Let R be a discrete valuation domain with field of fractions Q and maximal ideal generated by $\pi $ . Let $\Lambda $ be an R-order such that $Q\Lambda $ is a separable Q-algebra. Maranda showed that there exists $k\in \mathbb {N}$ such that for all $\Lambda $ -lattices L and M, if $L/L\pi ^k\simeq M/M\pi ^k$ , then $L\simeq M$ . Moreover, if R is complete and L is an indecomposable $\Lambda $ -lattice, then $L/L\pi ^k$ is also indecomposable. We extend Maranda’s theorem to the class of R-reduced R-torsion-free pure-injective $\Lambda $ -modules.

As an application of this extension, we show that if $\Lambda $ is an order over a Dedekind domain R with field of fractions Q such that $Q\Lambda $ is separable, then the lattice of open subsets of the R-torsion-free part of the right Ziegler spectrum of $\Lambda $ is isomorphic to the lattice of open subsets of the R-torsion-free part of the left Ziegler spectrum of $\Lambda $ .

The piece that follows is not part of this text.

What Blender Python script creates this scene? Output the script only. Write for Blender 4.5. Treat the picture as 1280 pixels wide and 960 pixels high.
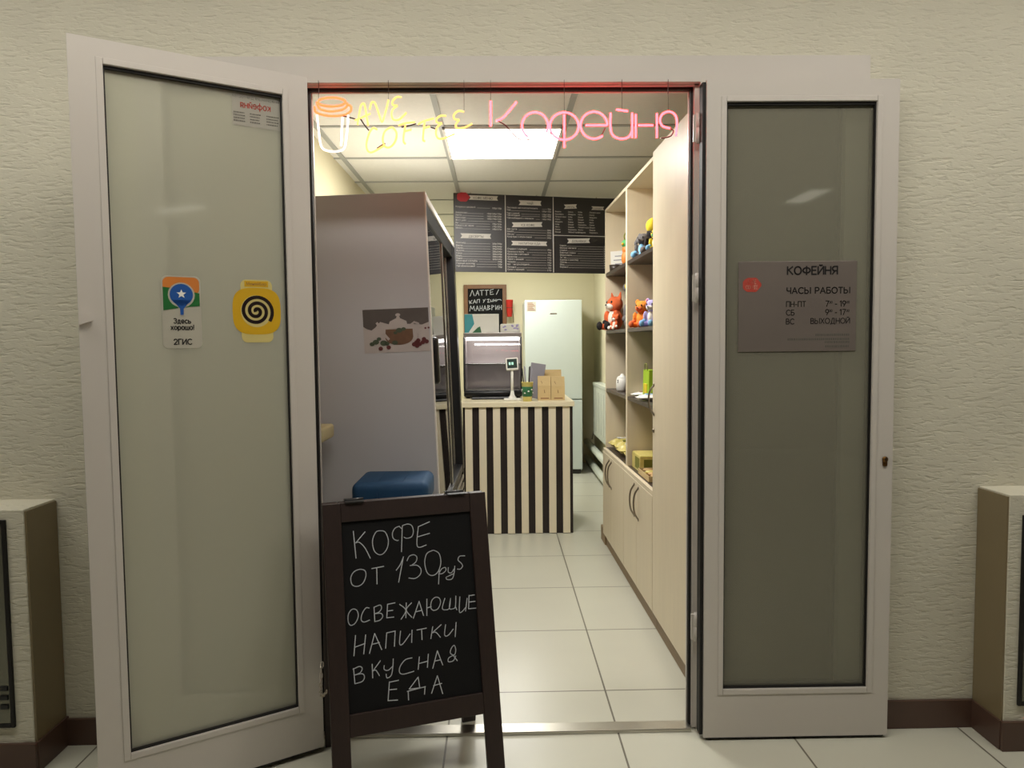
import bpy, bmesh, math, random
import numpy as np
from mathutils import Vector, Matrix
random.seed(7)
S = bpy.context.scene
COL = S.collection
for o in list(bpy.data.objects): bpy.data.objects.remove(o)

# ------------------------------------------------------------------ camera
F_PX, PITCH, YAW, ROLL, CAM_Z = 900.7, .0571, .0191, -.0098, 1.371
cp, sp, cw, sw = math.cos(PITCH), math.sin(PITCH), math.cos(YAW), math.sin(YAW)
FWD = Vector((sw*cp, cw*cp, -sp)); R0 = Vector((cw, -sw, 0)); U0 = R0.cross(FWD)
RGT = R0*math.cos(ROLL) + U0*math.sin(ROLL); UPV = -R0*math.sin(ROLL) + U0*math.cos(ROLL)
CAM = Vector((0, 0, CAM_Z))
cd = bpy.data.cameras.new('camera'); cam = bpy.data.objects.new('camera', cd); COL.objects.link(cam)
cd.sensor_width = 36; cd.sensor_fit = 'HORIZONTAL'; cd.lens = F_PX*36/1280; cd.clip_start = .02
M4 = Matrix((( RGT.x, UPV.x, -FWD.x, 0), (RGT.y, UPV.y, -FWD.y, 0), (RGT.z, UPV.z, -FWD.z, CAM_Z), (0, 0, 0, 1)))
cam.matrix_world = M4
S.camera = cam
def ray(x, y): return FWD + RGT*((x-640)/F_PX) - UPV*((y-480)/F_PX)
def on_y(x, y, Y): d = ray(x, y); return CAM + d*(Y/d.y)
def on_z(x, y, Z): d = ray(x, y); return CAM + d*((Z-CAM_Z)/d.z)
def on_plane(x, y, p, n): d = ray(x, y); return CAM + d*((p-CAM).dot(n)/d.dot(n))

# ------------------------------------------------------------------ light
W = bpy.data.worlds.new('world'); S.world = W; W.use_nodes = True
W.node_tree.nodes['Background'].inputs[0].default_value = (.9, .95, 1, 1)
W.node_tree.nodes['Background'].inputs[1].default_value = .05
S.view_settings.view_transform = 'Standard'; S.view_settings.look = 'None'
S.view_settings.gamma = 1; S.view_settings.exposure = 0.0; S.view_settings.use_curve_mapping = False
CORRIDOR_W, SHOP_W, PANEL_E = 20, 26, 9.0
def area(name, loc, sx, sy, power, color, rot=(0, 0, 0)):
    l = bpy.data.lights.new(name, 'AREA'); l.shape = 'RECTANGLE'; l.size = sx; l.size_y = sy
    l.energy = power; l.color = color
    o = bpy.data.objects.new(name, l); COL.objects.link(o); o.location = loc; o.rotation_euler = rot
    return o
CORR_LIGHTS = [(-2.1, 1.42), (0, 1.42), (2.1, 1.42)]
for (x, y) in CORR_LIGHTS: area('corridor_lamp_light', (x, y, 2.985), 1.9, .16, CORRIDOR_W, (1, .972, .91))
SHOP_LIGHTS = [(.037, 3.861), (.037, 6.861)]
for (x, y) in SHOP_LIGHTS: area('shop_panel_light', (x, y, 2.395), .54, .54, SHOP_W, (1, .985, .945))

# ------------------------------------------------------------------ materials
def lin(c):
    return tuple(((v/255)/12.92 if v/255 <= .04045 else ((v/255+.055)/1.055)**2.4) for v in c)
def mk(name, rgb, rough=.5, metal=0, var=.06, scale=12, bump=0, bscale=60, stretch=(1, 1, 1), emit=None, estr=0, spec=.5, coat=0):
    m = bpy.data.materials.new(name); m.use_nodes = True
    nt = m.node_tree; b = nt.nodes['Principled BSDF']; c = lin(rgb)
    tc = nt.nodes.new('ShaderNodeTexCoord'); mp = nt.nodes.new('ShaderNodeMapping')
    mp.inputs['Scale'].default_value = stretch
    nt.links.new(tc.outputs['Object'], mp.inputs[0])
    n = nt.nodes.new('ShaderNodeTexNoise'); n.inputs['Scale'].default_value = scale; n.inputs['Detail'].default_value = 4
    nt.links.new(mp.outputs[0], n.inputs['Vector'])
    mx = nt.nodes.new('ShaderNodeMix'); mx.data_type = 'RGBA'
    mx.inputs[6].default_value = (*[max(0, v*(1-var)) for v in c], 1)
    mx.inputs[7].default_value = (*[min(1, v*(1+var)) for v in c], 1)
    nt.links.new(n.outputs['Fac'], mx.inputs[0]); nt.links.new(mx.outputs[2], b.inputs['Base Color'])
    b.inputs['Roughness'].default_value = rough; b.inputs['Metallic'].default_value = metal
    b.inputs['Specular IOR Level'].default_value = spec; b.inputs['Coat Weight'].default_value = coat
    if bump:
        n2 = nt.nodes.new('ShaderNodeTexNoise'); n2.inputs['Scale'].default_value = bscale; n2.inputs['Detail'].default_value = 6
        nt.links.new(mp.outputs[0], n2.inputs['Vector'])
        bp = nt.nodes.new('ShaderNodeBump'); bp.inputs['Strength'].default_value = bump; bp.inputs['Distance'].default_value = .004
        nt.links.new(n2.outputs['Fac'], bp.inputs['Height']); nt.links.new(bp.outputs[0], b.inputs['Normal'])
    if emit:
        b.inputs['Emission Color'].default_value = (*lin(emit), 1); b.inputs['Emission Strength'].default_value = estr
    return m
def emission(name, rgb, s):
    m = mk(name, rgb, .4, emit=rgb, estr=s); return m
def tiles(name, rgb, grout, size, ox, oy, mortar, rough):
    m = mk(name, rgb, rough, var=.05, scale=3); nt = m.node_tree; b = nt.nodes['Principled BSDF']
    src = b.inputs['Base Color'].links[0].from_socket
    tc = nt.nodes.new('ShaderNodeTexCoord'); mp = nt.nodes.new('ShaderNodeMapping')
    mp.inputs['Location'].default_value = (-ox + mortar/2, -oy + mortar/2, 0)
    br = nt.nodes.new('ShaderNodeTexBrick'); br.offset = 0; br.squash = 1
    br.inputs['Scale'].default_value = 1; br.inputs['Brick Width'].default_value = size; br.inputs['Row Height'].default_value = size
    br.inputs['Mortar Size'].default_value = mortar; br.inputs['Mortar Smooth'].default_value = .1
    br.inputs['Mortar'].default_value = (*lin(grout), 1)
    nt.links.new(tc.outputs['Object'], mp.inputs[0]); nt.links.new(mp.outputs[0], br.inputs['Vector'])
    nt.links.new(src, br.inputs['Color1']); nt.links.new(src, br.inputs['Color2'])
    nt.links.new(br.outputs['Color'], b.inputs['Base Color'])
    return m
def film_glass(name, rgb, clear, rough):
    m = mk(name, rgb, rough, var=.03, scale=2); nt = m.node_tree; b = nt.nodes['Principled BSDF']
    out = nt.nodes['Material Output']; t = nt.nodes.new('ShaderNodeBsdfTransparent'); mix = nt.nodes.new('ShaderNodeMixShader')
    t.inputs[0].default_value = (.96, .98, .93, 1)
    mix.inputs[0].default_value = clear
    nt.links.new(b.outputs[0], mix.inputs[1]); nt.links.new(t.outputs[0], mix.inputs[2]); nt.links.new(mix.outputs[0], out.inputs[0])
    return m
def clear_glass(name, tint, ior=1.5, rough=.02):
    m = bpy.data.materials.new(name); m.use_nodes = True; nt = m.node_tree
    nt.nodes.remove(nt.nodes['Principled BSDF']); out = nt.nodes['Material Output']
    t = nt.nodes.new('ShaderNodeBsdfTransparent'); t.inputs[0].default_value = (*tint, 1)
    g = nt.nodes.new('ShaderNodeBsdfGlossy'); g.inputs['Roughness'].default_value = rough
    fr = nt.nodes.new('ShaderNodeFresnel'); fr.inputs[0].default_value = ior
    mix = nt.nodes.new('ShaderNodeMixShader')
    nt.links.new(fr.outputs[0], mix.inputs[0]); nt.links.new(t.outputs[0], mix.inputs[1]); nt.links.new(g.outputs[0], mix.inputs[2])
    nt.links.new(mix.outputs[0], out.inputs[0]); return m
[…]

Furthermore, with k as in Maranda’s theorem, we show that if M is R-torsion-free and $H(M)$ is the pure-injective hull of M, then $H(M)/H(M)\pi ^k$ is the pure-injective hull of $M/M\pi ^k$ . We use this result to give a characterization of R-torsion-free pure-injective $\Lambda $ -modules and describe the pure-injective hulls of certain R-torsion-free $\Lambda $ -modules.